Industry must help the U.S. government meet its responsibility for orbital safety
By Moriba Jah|November 2022
The U.S. Defense Department has, for many years, kept a catalog of data representing the tracks of satellites, spent rocket stages and debris, and has shared much of that catalog publicly. This space situational awareness, or SSA, data has enhanced orbital safety many times but has also proven to be inadequate, most infamously in 2009 when an inactive Russian communications satellite and an operational Iridium satellite collided. This inconsistent performance motivated a host of companies to attempt to make a business out of rapidly processing U.S. government SSA data into their own conjunction analyses, sometimes with the aid of their own private radars and other sensors. As an example, the company that I co-founded, Privateer Space, aims to aggregate, curate and exploit multisourced heterogeneous data in order to draw more insights regarding orbital space and Earth itself. We are already offering some basic space traffic management services.
While bespoke and advanced SSA services should have a thriving marketplace, basic orbital safety information from the U.S. government must be sufficiently accurate and precise to prevent people from crashing satellites into each other on orbit, and this data should be free to all without barriers to access.
Right now, the free and globally accessible U.S. government data is imprecise. That’s a problem because to know something, you must measure it. To understand it, you must predict it. If you can’t make accurate predictions from measurements, you don’t truly understand your data. This is to say that the U.S. government ultimately wants to accurately and precisely predict the behavior of anthropogenic space objects, ASOs, for orbital safety purposes. This ability to predict must come from the statistical inference made from observations of the ASO population. The U.S. government has its own radars and classified sensors, but these are not ubiquitous and, as with all sensors, suffer from biases and performance shortcomings. The ability to confirm or refute a hypothesis confidently is generally strengthened by drawing conclusions from data generated by independent sources of observations. The inconsistency in accuracy and precision in what the U.S. government currently provides to the community could be greatly increased by acquiring observations beyond its own sensors. This includes the demonstrated sensing capabilities found among international allies and partners and the global private industry.
While the U.S. government should use all available means to acquire these additional observations from independent sources beyond its own, not all of these observations need to be purchased. The U.S. government can be one of several customers of commercial space surveillance and tracking, SST, and should acquire other data as part of the agreement to provide authorization and continuing supervision of all space activities conducted by the nonstate actors it licenses. This legal leverage is codified in the Outer Space Treaty of 1967, specifically the description of national responsibilities in Article VI.

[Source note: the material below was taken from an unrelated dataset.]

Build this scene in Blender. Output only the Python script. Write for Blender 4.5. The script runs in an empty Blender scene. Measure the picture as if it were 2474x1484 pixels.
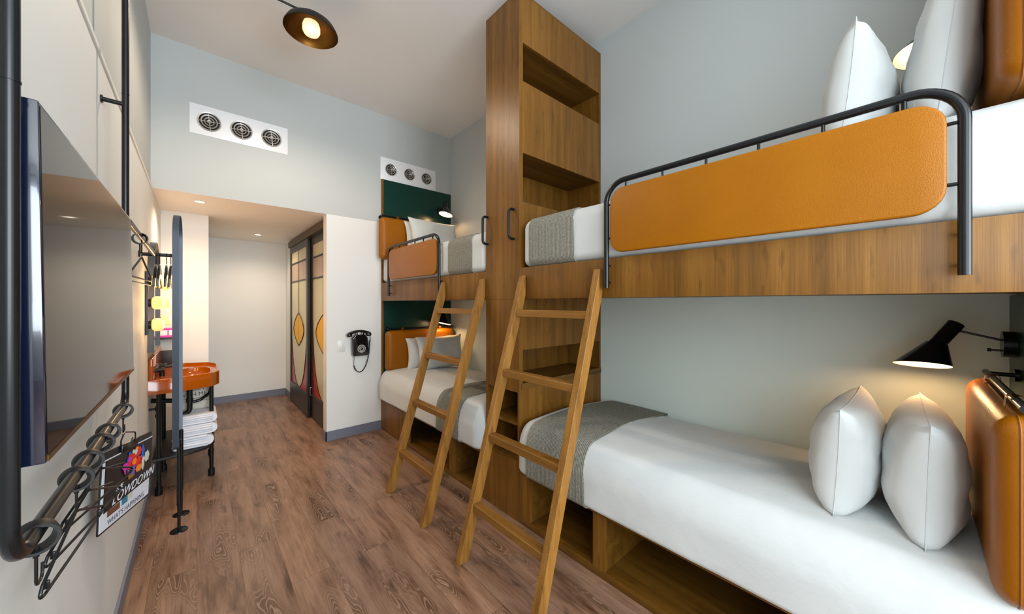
import bpy, bmesh, math, random
from mathutils import Vector, Matrix, noise

random.seed(7)
PI = math.pi
scene = bpy.context.scene
COL = scene.collection

# ------------------------------------------------------------------ camera
cam_d = bpy.data.cameras.new('camera')
cam = bpy.data.objects.new('camera', cam_d)
COL.objects.link(cam)
cam.location = (0, 0, 1.5)
cam.rotation_euler = (PI / 2, 0, -0.7248)
cam_d.sensor_fit = 'HORIZONTAL'
cam_d.sensor_width = 36
cam_d.lens = 859.95 / 2474 * 36
cam_d.shift_y = -(742 - 733.1) / 2474
cam_d.clip_start = 0.02
scene.camera = cam

# ------------------------------------------------------------------ exposure, world and daylight
vs = scene.view_settings
vs.view_transform = 'Standard'
vs.look = 'None'
vs.gamma = 1
vs.use_curve_mapping = False
vs.exposure = 0.12

world = bpy.data.worlds.new('world')
scene.world = world
world.use_nodes = True
wn = world.node_tree.nodes
wn['Background'].inputs[0].default_value = (0.80, 0.90, 1.0, 1)
wn['Background'].inputs[1].default_value = 1.3

def area_light(name, loc, rot, sx, sy, power, color, spread=None):
    l = bpy.data.lights.new(name, 'AREA')
    l.shape = 'RECTANGLE'
    l.size = sx
    l.size_y = sy
    l.energy = power
    l.color = color
    if spread:
        l.spread = spread
    o = bpy.data.objects.new(name, l)
    COL.objects.link(o)
    o.location = loc
    o.rotation_euler = rot
    return o

def point_light(name, loc, power, color, size=0.04):
    l = bpy.data.lights.new(name, 'POINT')
    l.energy = power
    l.color = color
    l.shadow_soft_size = size
    o = bpy.data.objects.new(name, l)
    COL.objects.link(o)
    o.location = loc
    return o

def spot_light(name, loc, rot, power, color, angle, size=0.05, blend=0.6):
    l = bpy.data.lights.new(name, 'SPOT')
    l.energy = power
    l.color = color
    l.spot_size = angle
    l.spot_blend = blend
    l.shadow_soft_size = size
    o = bpy.data.objects.new(name, l)
    COL.objects.link(o)
    o.location = loc
    o.rotation_euler = rot
    return o

WIN = (-0.20, 2.30, 0.85, 3.60)          # window opening in the wall behind the camera
YW = -3.10                                # plane of that wall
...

Also, many satellites have onboard GPS receivers to calculate position and velocity, and onboard computers to assess operational health. This information is embedded in the telemetry, tracking and command data, or TT&C, that’s sent to the ground. However, owners and operators are not required by law to install GPS receivers or health software, or to share that information if they do have those things onboard. They should be required to do so if they expect their national governments to authorize them to operate in space. Once that oversight is fixed, this data could be combined and fused with the U.S. government’s own sensor data to achieve a much more accurate and precise state of knowledge of, at least, the actively controlled satellites or ASOs. Obviously, debris do not transmit their location or anything else by definition, so the U.S. government could acquire independent data from partners via agreements and purchases from those companies that wish to make this part of their business models.
Here in the U.S., Space Policy Directive-3 provides clear direction for the Department of Commerce’s Office of Space Commerce to lead the space traffic management enterprise by taking responsibility for the free and “publicly releasable portion of the DoD catalog and for administering an open architecture data repository.” This architecture must meet operational standards for accuracy, timeliness, validity, consistency and completeness, among other requirements, but achieving that will require ingesting, combining and fusing multisource heterogeneous data. Such an approach would make space more transparent and predictable and add up to a body of evidence that would empower governments to hold satellite operators legally accountable for their behaviors in space.
To be sure, creating such a powerful repository will be a herculean task, but humanity faces an impending tragedy of the orbital commons unless governments recognize that space is a finite resource and therefore step up to their responsibilities for ensuring all of us can use space freely without hindrance in perpetuity. There are many companies that are proposing to do all of this for or instead of governments for the right amount of money. Doing that would be preposterous, given that governments, not companies, have all the legal responsibilities in space, including liability for any damages or harmful interference resulting from objects launched to, in, and from outer space. These companies should be encouraged to make a business of providing advanced commercial orbital safety services and products that go beyond the government services, which could include near-real-time orbital maneuver support or the like.
Per Section 3 of Space Policy Directive-3, the U.S. government must provide basic space traffic management services “free of direct user fees,” and the Commerce Department’s Open Architecture Data Repository needs to be accurate and precise enough to keep people from crashing their satellites into each other or being hit by debris.